## START Data lines

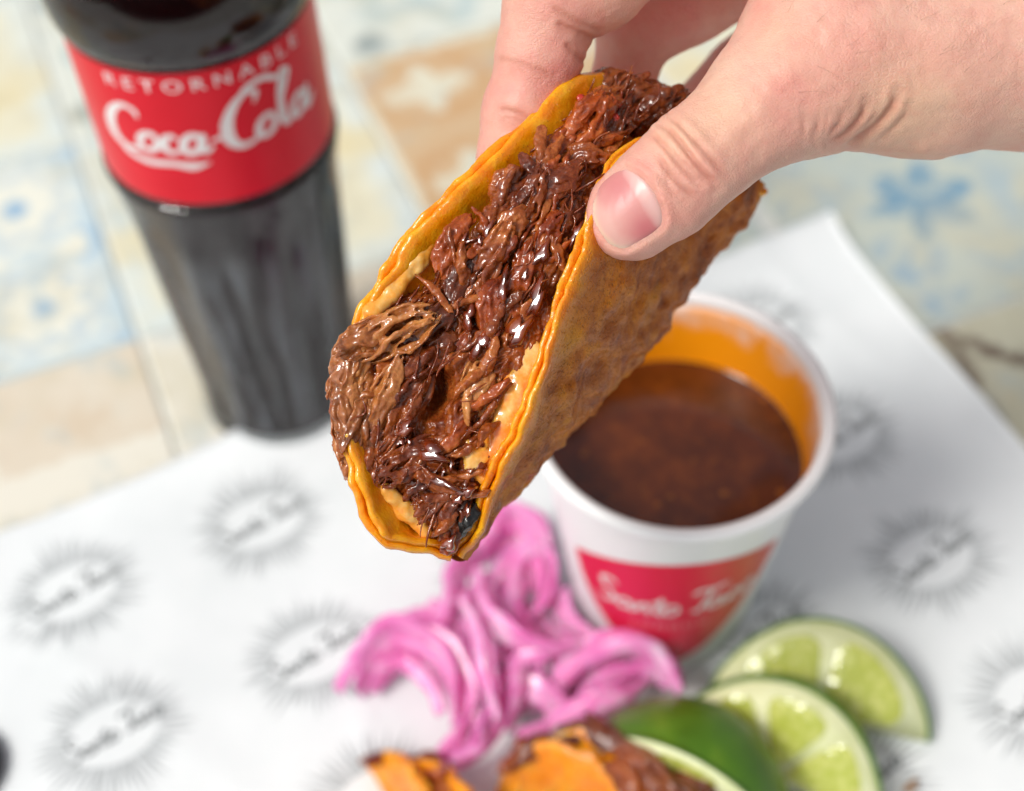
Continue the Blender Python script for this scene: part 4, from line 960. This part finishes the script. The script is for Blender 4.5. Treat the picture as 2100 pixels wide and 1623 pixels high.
# ================================================================== TACOS LYING ON THE PAPER (out of focus at the bottom edge)
def W_keys(rows): return np.array([[r_[0], *PT(*r_[1:])] for r_ in rows])
def lying_taco(label, Lr, Fr, Rr, seed, chunks, extra=()):
    Lk2, Fk2, Rk2 = W_keys(Lr), W_keys(Fr), W_keys(Rr)
    loc = Fk2[:, 1:].mean(0); loc[2] = 2.0
    root = thing('taco', label, 'taco', loc, 'beef tacos')
    idt = lambda v: v
    leaf_layers(root, Lk2, Fk2, Rk2, idt, -1.2, 1.3, 'tortilla', nt=70, ns=50, seed=seed, browned=.42)
    leaf_layers(root, Lk2, Fk2, Rk2, idt, .15, 1.3, 'tortilla', nt=70, ns=50, seed=seed, browned=.42)
    out = []
    t = np.linspace(.04, .96, chunks); L = interp_keys(Lk2, t); R = interp_keys(Rk2, t); F = interp_keys(Fk2, t)
    for i in range(chunks):
        m_ = (L[i] * .18 + R[i] * .82) * .80 + F[i] * .20; d = unit(L[min(i + 1, chunks - 1)] - L[max(i - 1, 0)]); wd = np.linalg.norm(L[i] - R[i]) * .42 + 2.5
        n_ = unit((L[i] + R[i]) / 2 - F[i] + 1e-6)
        V, Fs = chunk_mesh(m_ + rng.normal(0, 1, 3), d + rng.normal(0, .4, 3), 17, wd, wd * .8, 20, seed * 50 + i, n_, r0_=.9)
        V[:, 2] = np.maximum(V[:, 2], 3.2)
        o = add('beef_chunk', mesh('beef_chunk', V, Fs, origin=loc), [beef, beef_dark, beef_red][i % 3], root)
        md = o.modifiers.new('r', 'REMESH'); md.mode = 'VOXEL'; md.voxel_size = .0006; md.use_smooth_shade = True
        out.append(o)
    for q, (x_, y_, z_, a_, ln, wd) in enumerate(extra):
        c_ = PT(x_, y_, z_); d = PT(x_ + 30 * math.cos(math.radians(a_)), y_ - 30 * math.sin(math.radians(a_)), z_) - c_
        V, Fs = chunk_mesh(c_, d, ln, wd, wd * .8, 22, seed * 90 + q, np.array([0, -.5, .8]), r0_=.8)
        o = add('beef_chunk', mesh('beef_chunk', V, Fs, origin=loc), [beef_dark, beef, beef_dark][q % 3], root)
        md = o.modifiers.new('r', 'REMESH'); md.mode = 'VOXEL'; md.voxel_size = .0006; md.use_smooth_shade = True
        out.append(o)
    bake(out)
lying_taco('bright yellow taco lying open in front of the onions, beef beside the lime',
           [(0, 1020, 1650, 10), (.2, 1045, 1565, 22), (.45, 1120, 1520, 31), (.7, 1225, 1560, 34), (1, 1340, 1690, 30)],
           [(0, 1010, 1700, 5), (.25, 1040, 1690, 4), (.5, 1110, 1720, 4), (.75, 1190, 1760, 4), (1, 1330, 1800, 5)],
           [(0, 1040, 1645, 12), (.2, 1100, 1535, 28), (.45, 1210, 1500, 34), (.7, 1330, 1560, 36), (1, 1420, 1690, 30)], 21, 0,
           extra=[(1105, 1528, 28, 25, 15, 6), (1060, 1555, 24, 55, 13, 5), (1180, 1505, 31, 10, 18, 7), (1255, 1520, 35, -25, 20, 8), (1310, 1560, 37, -40, 20, 9), (1350, 1600, 37, -50, 20, 10), (1400, 1640, 36, -50, 20, 10), (1290, 1600, 36, -60, 18, 8), (1430, 1610, 34, -45, 20, 9), (1340, 1545, 34, -35, 18, 8)])
lying_taco('folded ochre taco whose pointed tip pokes out beside the leftmost onions',
           [(0, 752, 1560, 8), (.2, 800, 1545, 14), (.4, 850, 1570, 22), (.7, 890, 1660, 28), (1, 900, 1780, 22)],
           [(0, 765, 1570, 5), (.25, 800, 1625, 4), (.5, 850, 1700, 4), (.75, 870, 1770, 4), (1, 900, 1800, 5)],
           [(0, 770, 1556, 9), (.2, 850, 1560, 18), (.4, 915, 1580, 26), (.7, 975, 1650, 32), (1, 950, 1780, 24)], 23, 6)
cr_m = Mat('toasted_crumb', rough=.5); cr_m.set('col', cr_m.ramp(cr_m.noise(400), [(.3, (.20, .10, .05)), (.7, (.42, .27, .16))]))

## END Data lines

Please write out all the data again word for word, but not the pictures.

Response to this exercise |
Continue the Blender Python script for this scene: part 4, from line 960. This part finishes the script. The script is for Blender 4.5. Treat the picture as 2100 pixels wide and 1623 pixels high.
# ================================================================== TACOS LYING ON THE PAPER (out of focus at the bottom edge)
def W_keys(rows): return np.array([[r_[0], *PT(*r_[1:])] for r_ in rows])
def lying_taco(label, Lr, Fr, Rr, seed, chunks, extra=()):
    Lk2, Fk2, Rk2 = W_keys(Lr), W_keys(Fr), W_keys(Rr)
    loc = Fk2[:, 1:].mean(0); loc[2] = 2.0
    root = thing('taco', label, 'taco', loc, 'beef tacos')
    idt = lambda v: v
    leaf_layers(root, Lk2, Fk2, Rk2, idt, -1.2, 1.3, 'tortilla', nt=70, ns=50, seed=seed, browned=.42)
    leaf_layers(root, Lk2, Fk2, Rk2, idt, .15, 1.3, 'tortilla', nt=70, ns=50, seed=seed, browned=.42)
    out = []
    t = np.linspace(.04, .96, chunks); L = interp_keys(Lk2, t); R = interp_keys(Rk2, t); F = interp_keys(Fk2, t)
    for i in range(chunks):
        m_ = (L[i] * .18 + R[i] * .82) * .80 + F[i] * .20; d = unit(L[min(i + 1, chunks - 1)] - L[max(i - 1, 0)]); wd = np.linalg.norm(L[i] - R[i]) * .42 + 2.5
        n_ = unit((L[i] + R[i]) / 2 - F[i] + 1e-6)
        V, Fs = chunk_mesh(m_ + rng.normal(0, 1, 3), d + rng.normal(0, .4, 3), 17, wd, wd * .8, 20, seed * 50 + i, n_, r0_=.9)
        V[:, 2] = np.maximum(V[:, 2], 3.2)
        o = add('beef_chunk', mesh('beef_chunk', V, Fs, origin=loc), [beef, beef_dark, beef_red][i % 3], root)
        md = o.modifiers.new('r', 'REMESH'); md.mode = 'VOXEL'; md.voxel_size = .0006; md.use_smooth_shade = True
        out.append(o)
    for q, (x_, y_, z_, a_, ln, wd) in enumerate(extra):
        c_ = PT(x_, y_, z_); d = PT(x_ + 30 * math.cos(math.radians(a_)), y_ - 30 * math.sin(math.radians(a_)), z_) - c_
        V, Fs = chunk_mesh(c_, d, ln, wd, wd * .8, 22, seed * 90 + q, np.array([0, -.5, .8]), r0_=.8)
        o = add('beef_chunk', mesh('beef_chunk', V, Fs, origin=loc), [beef_dark, beef, beef_dark][q % 3], root)
        md = o.modifiers.new('r', 'REMESH'); md.mode = 'VOXEL'; md.voxel_size = .0006; md.use_smooth_shade = True
        out.append(o)
    bake(out)
lying_taco('bright yellow taco lying open in front of the onions, beef beside the lime',
           [(0, 1020, 1650, 10), (.2, 1045, 1565, 22), (.45, 1120, 1520, 31), (.7, 1225, 1560, 34), (1, 1340, 1690, 30)],
           [(0, 1010, 1700, 5), (.25, 1040, 1690, 4), (.5, 1110, 1720, 4), (.75, 1190, 1760, 4), (1, 1330, 1800, 5)],
           [(0, 1040, 1645, 12), (.2, 1100, 1535, 28), (.45, 1210, 1500, 34), (.7, 1330, 1560, 36), (1, 1420, 1690, 30)], 21, 0,
           extra=[(1105, 1528, 28, 25, 15, 6), (1060, 1555, 24, 55, 13, 5), (1180, 1505, 31, 10, 18, 7), (1255, 1520, 35, -25, 20, 8), (1310, 1560, 37, -40, 20, 9), (1350, 1600, 37, -50, 20, 10), (1400, 1640, 36, -50, 20, 10), (1290, 1600, 36, -60, 18, 8), (1430, 1610, 34, -45, 20, 9), (1340, 1545, 34, -35, 18, 8)])
lying_taco('folded ochre taco whose pointed tip pokes out beside the leftmost onions',
           [(0, 752, 1560, 8), (.2, 800, 1545, 14), (.4, 850, 1570, 22), (.7, 890, 1660, 28), (1, 900, 1780, 22)],
           [(0, 765, 1570, 5), (.25, 800, 1625, 4), (.5, 850, 1700, 4), (.75, 870, 1770, 4), (1, 900, 1800, 5)],
           [(0, 770, 1556, 9), (.2, 850, 1560, 18), (.4, 915, 1580, 26), (.7, 975, 1650, 32), (1, 950, 1780, 24)], 23, 6)
cr_m = Mat('toasted_crumb', rough=.5); cr_m.set('col', cr_m.ramp(cr_m.noise(400), [(.3, (.20, .10, .05)), (.7, (.42, .27, .16))]))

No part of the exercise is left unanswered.